JOB: Please repeat all of the listing exactly.

MATERIALS PROVIDED:

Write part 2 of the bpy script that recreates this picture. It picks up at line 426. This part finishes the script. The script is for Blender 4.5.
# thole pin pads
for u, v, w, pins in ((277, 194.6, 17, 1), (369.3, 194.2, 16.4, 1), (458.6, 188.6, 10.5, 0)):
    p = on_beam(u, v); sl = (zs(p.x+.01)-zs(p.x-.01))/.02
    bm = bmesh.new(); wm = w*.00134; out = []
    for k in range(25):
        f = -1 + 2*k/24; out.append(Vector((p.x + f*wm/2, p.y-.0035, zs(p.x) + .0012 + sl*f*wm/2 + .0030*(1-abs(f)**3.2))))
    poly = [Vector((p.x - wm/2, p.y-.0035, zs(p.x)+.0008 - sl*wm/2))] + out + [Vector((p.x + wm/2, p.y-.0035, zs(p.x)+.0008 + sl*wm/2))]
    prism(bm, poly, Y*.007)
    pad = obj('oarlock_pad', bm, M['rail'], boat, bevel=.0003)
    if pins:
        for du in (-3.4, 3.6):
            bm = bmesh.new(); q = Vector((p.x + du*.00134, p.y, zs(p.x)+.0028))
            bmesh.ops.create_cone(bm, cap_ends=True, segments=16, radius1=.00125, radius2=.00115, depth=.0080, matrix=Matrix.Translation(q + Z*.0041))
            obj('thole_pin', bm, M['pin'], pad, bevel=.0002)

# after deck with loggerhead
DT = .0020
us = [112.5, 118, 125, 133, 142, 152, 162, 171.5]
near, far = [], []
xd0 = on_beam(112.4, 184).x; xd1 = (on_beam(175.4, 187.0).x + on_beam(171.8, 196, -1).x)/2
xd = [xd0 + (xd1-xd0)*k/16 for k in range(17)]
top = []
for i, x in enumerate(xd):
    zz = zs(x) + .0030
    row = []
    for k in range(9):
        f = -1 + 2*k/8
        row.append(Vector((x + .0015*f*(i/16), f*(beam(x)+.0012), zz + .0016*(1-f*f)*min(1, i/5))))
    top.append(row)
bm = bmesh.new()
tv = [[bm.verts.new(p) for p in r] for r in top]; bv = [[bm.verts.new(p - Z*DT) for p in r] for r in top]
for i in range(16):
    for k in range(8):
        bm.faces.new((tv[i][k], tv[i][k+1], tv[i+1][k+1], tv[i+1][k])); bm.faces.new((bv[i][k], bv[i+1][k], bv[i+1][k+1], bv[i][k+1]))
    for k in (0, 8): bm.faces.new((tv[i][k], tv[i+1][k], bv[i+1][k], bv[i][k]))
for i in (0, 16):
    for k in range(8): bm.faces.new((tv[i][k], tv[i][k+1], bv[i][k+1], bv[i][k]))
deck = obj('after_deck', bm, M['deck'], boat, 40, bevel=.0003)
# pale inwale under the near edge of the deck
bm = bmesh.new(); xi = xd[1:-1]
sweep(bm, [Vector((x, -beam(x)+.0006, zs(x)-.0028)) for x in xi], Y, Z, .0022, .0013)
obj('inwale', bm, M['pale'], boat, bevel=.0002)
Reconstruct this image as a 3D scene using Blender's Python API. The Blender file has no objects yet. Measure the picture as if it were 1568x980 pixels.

WRITTEN RESPONSE:
Write part 2 of the bpy script that recreates this picture. It picks up at line 426. This part finishes the script. The script is for Blender 4.5.
# thole pin pads
for u, v, w, pins in ((277, 194.6, 17, 1), (369.3, 194.2, 16.4, 1), (458.6, 188.6, 10.5, 0)):
    p = on_beam(u, v); sl = (zs(p.x+.01)-zs(p.x-.01))/.02
    bm = bmesh.new(); wm = w*.00134; out = []
    for k in range(25):
        f = -1 + 2*k/24; out.append(Vector((p.x + f*wm/2, p.y-.0035, zs(p.x) + .0012 + sl*f*wm/2 + .0030*(1-abs(f)**3.2))))
    poly = [Vector((p.x - wm/2, p.y-.0035, zs(p.x)+.0008 - sl*wm/2))] + out + [Vector((p.x + wm/2, p.y-.0035, zs(p.x)+.0008 + sl*wm/2))]
    prism(bm, poly, Y*.007)
    pad = obj('oarlock_pad', bm, M['rail'], boat, bevel=.0003)
    if pins:
        for du in (-3.4, 3.6):
            bm = bmesh.new(); q = Vector((p.x + du*.00134, p.y, zs(p.x)+.0028))
            bmesh.ops.create_cone(bm, cap_ends=True, segments=16, radius1=.00125, radius2=.00115, depth=.0080, matrix=Matrix.Translation(q + Z*.0041))
            obj('thole_pin', bm, M['pin'], pad, bevel=.0002)

# after deck with loggerhead
DT = .0020
us = [112.5, 118, 125, 133, 142, 152, 162, 171.5]
near, far = [], []
xd0 = on_beam(112.4, 184).x; xd1 = (on_beam(175.4, 187.0).x + on_beam(171.8, 196, -1).x)/2
xd = [xd0 + (xd1-xd0)*k/16 for k in range(17)]
top = []
for i, x in enumerate(xd):
    zz = zs(x) + .0030
    row = []
    for k in range(9):
        f = -1 + 2*k/8
        row.append(Vector((x + .0015*f*(i/16), f*(beam(x)+.0012), zz + .0016*(1-f*f)*min(1, i/5))))
    top.append(row)
bm = bmesh.new()
tv = [[bm.verts.new(p) for p in r] for r in top]; bv = [[bm.verts.new(p - Z*DT) for p in r] for r in top]
for i in range(16):
    for k in range(8):
        bm.faces.new((tv[i][k], tv[i][k+1], tv[i+1][k+1], tv[i+1][k])); bm.faces.new((bv[i][k], bv[i+1][k], bv[i+1][k+1], bv[i][k+1]))
    for k in (0, 8): bm.faces.new((tv[i][k], tv[i+1][k], bv[i+1][k], bv[i][k]))
for i in (0, 16):
    for k in range(8): bm.faces.new((tv[i][k], tv[i][k+1], bv[i][k+1], bv[i][k]))
deck = obj('after_deck', bm, M['deck'], boat, 40, bevel=.0003)
# pale inwale under the near edge of the deck
bm = bmesh.new(); xi = xd[1:-1]
sweep(bm, [Vector((x, -beam(x)+.0006, zs(x)-.0028)) for x in xi], Y, Z, .0022, .0013)
obj('inwale', bm, M['pale'], boat, bevel=.0002)
Reconstruct this image as a 3D scene using Blender's Python API. The Blender file has no objects yet. Measure the picture as if it were 1568x980 pixels.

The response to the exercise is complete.